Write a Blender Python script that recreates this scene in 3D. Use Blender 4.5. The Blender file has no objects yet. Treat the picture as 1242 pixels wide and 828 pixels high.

━━━━━━━━━━━━━━━━━━━━

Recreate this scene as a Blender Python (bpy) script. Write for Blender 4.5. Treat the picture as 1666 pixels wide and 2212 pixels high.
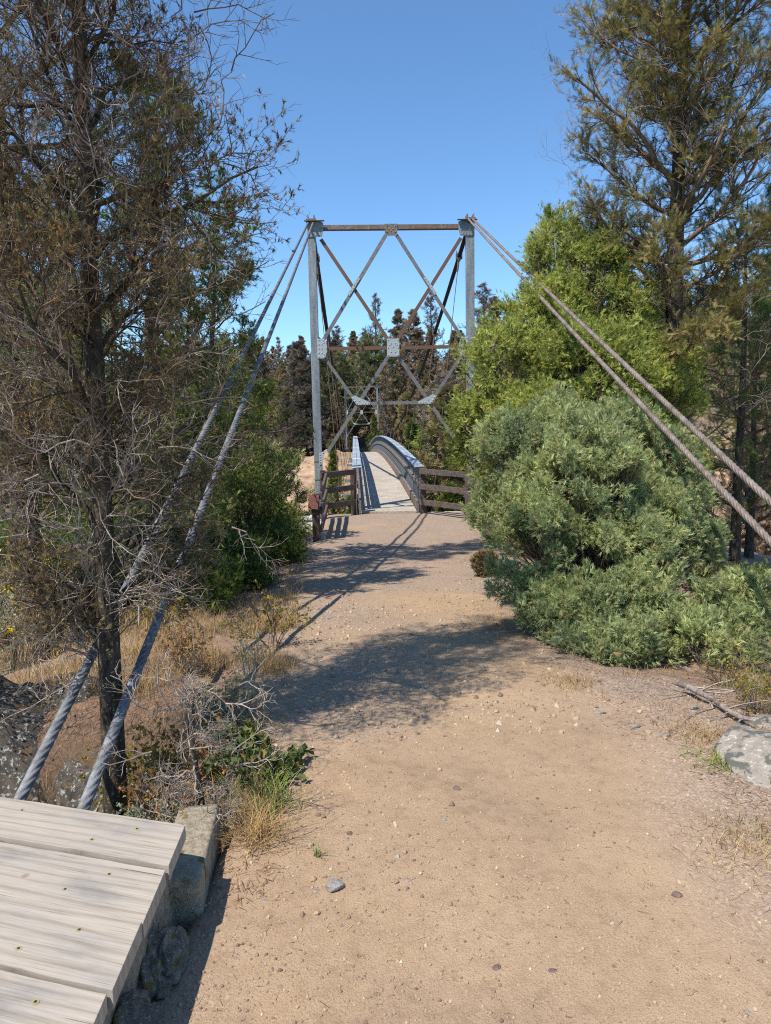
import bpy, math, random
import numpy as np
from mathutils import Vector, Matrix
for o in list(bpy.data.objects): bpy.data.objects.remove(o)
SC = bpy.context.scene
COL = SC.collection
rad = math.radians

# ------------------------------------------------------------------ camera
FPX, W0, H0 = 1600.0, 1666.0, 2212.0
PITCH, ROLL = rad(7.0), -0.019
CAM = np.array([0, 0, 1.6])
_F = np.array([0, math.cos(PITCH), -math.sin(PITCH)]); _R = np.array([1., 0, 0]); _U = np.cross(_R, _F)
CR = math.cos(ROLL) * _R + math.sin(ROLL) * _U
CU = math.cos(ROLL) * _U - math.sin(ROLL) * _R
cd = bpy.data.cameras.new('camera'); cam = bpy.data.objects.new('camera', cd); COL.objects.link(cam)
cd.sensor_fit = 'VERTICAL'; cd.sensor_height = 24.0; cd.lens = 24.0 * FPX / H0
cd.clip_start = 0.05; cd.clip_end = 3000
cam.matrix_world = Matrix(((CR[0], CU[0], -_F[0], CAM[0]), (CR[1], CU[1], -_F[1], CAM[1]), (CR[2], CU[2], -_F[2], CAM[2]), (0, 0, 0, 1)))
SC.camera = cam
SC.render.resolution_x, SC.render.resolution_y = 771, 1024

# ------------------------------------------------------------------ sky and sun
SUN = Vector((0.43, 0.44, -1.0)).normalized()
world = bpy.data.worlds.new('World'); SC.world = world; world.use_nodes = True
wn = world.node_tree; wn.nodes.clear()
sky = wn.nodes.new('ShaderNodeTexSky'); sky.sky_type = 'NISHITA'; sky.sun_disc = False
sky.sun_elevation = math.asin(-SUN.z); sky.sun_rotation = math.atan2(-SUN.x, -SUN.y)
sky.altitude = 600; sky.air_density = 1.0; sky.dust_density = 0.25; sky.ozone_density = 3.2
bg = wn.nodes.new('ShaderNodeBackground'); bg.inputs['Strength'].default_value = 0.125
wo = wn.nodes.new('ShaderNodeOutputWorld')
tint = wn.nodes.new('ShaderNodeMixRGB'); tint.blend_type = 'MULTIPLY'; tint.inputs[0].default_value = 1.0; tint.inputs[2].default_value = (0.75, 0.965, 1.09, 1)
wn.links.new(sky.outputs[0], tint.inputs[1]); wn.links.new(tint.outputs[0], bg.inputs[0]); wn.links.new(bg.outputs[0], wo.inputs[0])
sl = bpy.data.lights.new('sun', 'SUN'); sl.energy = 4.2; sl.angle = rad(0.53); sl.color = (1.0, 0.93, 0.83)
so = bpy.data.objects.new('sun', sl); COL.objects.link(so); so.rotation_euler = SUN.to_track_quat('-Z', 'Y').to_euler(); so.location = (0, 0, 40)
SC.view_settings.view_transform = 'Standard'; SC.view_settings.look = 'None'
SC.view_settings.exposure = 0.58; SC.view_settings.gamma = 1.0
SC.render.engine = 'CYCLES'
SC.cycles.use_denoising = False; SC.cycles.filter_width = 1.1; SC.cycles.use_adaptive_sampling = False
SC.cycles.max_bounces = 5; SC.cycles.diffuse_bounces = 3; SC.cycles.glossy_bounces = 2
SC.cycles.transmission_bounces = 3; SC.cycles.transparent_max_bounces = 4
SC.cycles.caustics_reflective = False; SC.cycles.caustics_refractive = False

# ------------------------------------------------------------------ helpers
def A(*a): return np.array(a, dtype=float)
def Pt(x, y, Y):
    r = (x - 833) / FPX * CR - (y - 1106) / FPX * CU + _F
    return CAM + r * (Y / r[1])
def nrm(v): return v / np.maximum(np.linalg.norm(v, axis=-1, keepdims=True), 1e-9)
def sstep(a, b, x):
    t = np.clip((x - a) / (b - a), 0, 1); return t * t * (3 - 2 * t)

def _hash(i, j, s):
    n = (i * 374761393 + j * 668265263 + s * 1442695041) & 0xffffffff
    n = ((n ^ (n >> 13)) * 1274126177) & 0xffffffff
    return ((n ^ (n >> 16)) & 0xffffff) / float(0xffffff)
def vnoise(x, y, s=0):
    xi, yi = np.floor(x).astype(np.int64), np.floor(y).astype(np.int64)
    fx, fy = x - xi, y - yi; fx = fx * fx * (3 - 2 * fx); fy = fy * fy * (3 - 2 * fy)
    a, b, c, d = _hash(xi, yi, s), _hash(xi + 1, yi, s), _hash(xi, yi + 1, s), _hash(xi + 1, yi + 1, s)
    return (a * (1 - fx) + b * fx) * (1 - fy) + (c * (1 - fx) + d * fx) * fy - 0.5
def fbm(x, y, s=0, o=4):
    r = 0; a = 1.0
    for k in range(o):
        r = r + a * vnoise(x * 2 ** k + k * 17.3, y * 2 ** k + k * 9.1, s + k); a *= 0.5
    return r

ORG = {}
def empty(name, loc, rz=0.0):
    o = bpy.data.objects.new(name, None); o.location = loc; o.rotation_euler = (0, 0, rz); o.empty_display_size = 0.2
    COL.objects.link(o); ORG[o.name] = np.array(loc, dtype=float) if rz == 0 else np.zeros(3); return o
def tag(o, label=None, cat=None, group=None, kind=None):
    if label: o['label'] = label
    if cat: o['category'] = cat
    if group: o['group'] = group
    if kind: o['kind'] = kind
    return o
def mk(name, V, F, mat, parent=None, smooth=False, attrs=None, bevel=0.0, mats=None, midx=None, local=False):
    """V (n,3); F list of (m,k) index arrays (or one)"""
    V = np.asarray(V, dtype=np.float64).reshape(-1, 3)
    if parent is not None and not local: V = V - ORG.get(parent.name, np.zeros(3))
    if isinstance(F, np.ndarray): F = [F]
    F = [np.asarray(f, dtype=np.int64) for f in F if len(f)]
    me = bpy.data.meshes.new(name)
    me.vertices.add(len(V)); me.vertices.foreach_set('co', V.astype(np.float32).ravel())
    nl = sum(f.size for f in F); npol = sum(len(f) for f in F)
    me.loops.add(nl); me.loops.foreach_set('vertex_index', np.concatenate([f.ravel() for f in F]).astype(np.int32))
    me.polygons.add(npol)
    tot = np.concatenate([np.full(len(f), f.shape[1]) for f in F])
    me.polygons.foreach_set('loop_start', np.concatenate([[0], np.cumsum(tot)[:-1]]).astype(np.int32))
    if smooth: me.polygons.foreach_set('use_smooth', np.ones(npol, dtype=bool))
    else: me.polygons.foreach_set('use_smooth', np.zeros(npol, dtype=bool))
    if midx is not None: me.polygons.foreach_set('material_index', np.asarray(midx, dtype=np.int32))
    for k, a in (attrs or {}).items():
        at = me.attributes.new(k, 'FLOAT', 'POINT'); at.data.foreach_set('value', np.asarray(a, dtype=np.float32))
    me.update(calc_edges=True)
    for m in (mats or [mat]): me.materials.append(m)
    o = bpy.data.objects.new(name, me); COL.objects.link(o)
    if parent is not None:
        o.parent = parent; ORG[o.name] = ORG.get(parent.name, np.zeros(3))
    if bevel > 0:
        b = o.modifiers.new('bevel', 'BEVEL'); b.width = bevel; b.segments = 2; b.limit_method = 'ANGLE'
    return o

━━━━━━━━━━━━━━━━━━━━

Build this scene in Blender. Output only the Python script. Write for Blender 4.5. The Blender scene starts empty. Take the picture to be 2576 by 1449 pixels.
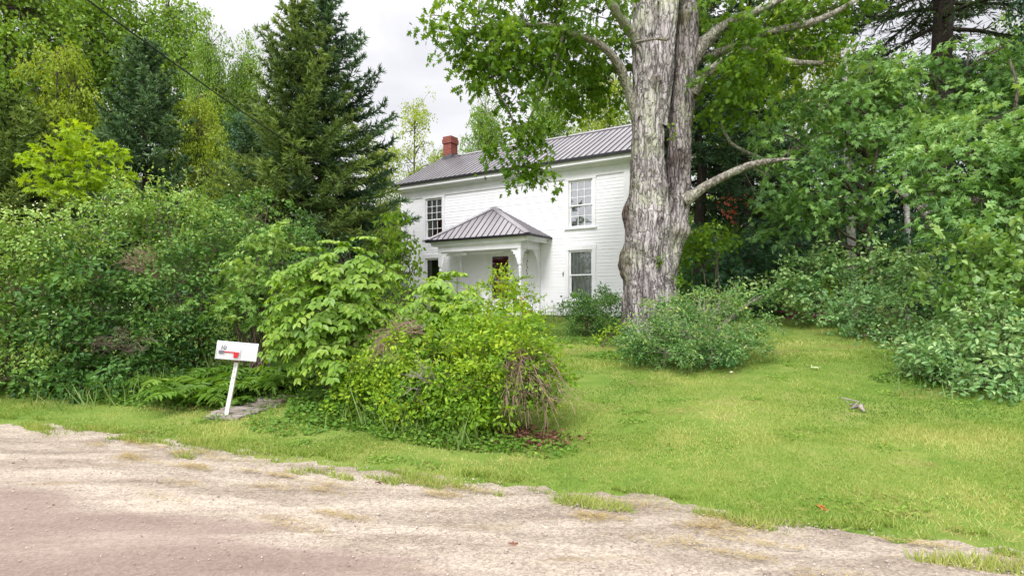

━━━━━━━━━━━━━━━━━━━━

State how many lines of the listing above include the word "wide". Give nothing but the number.

2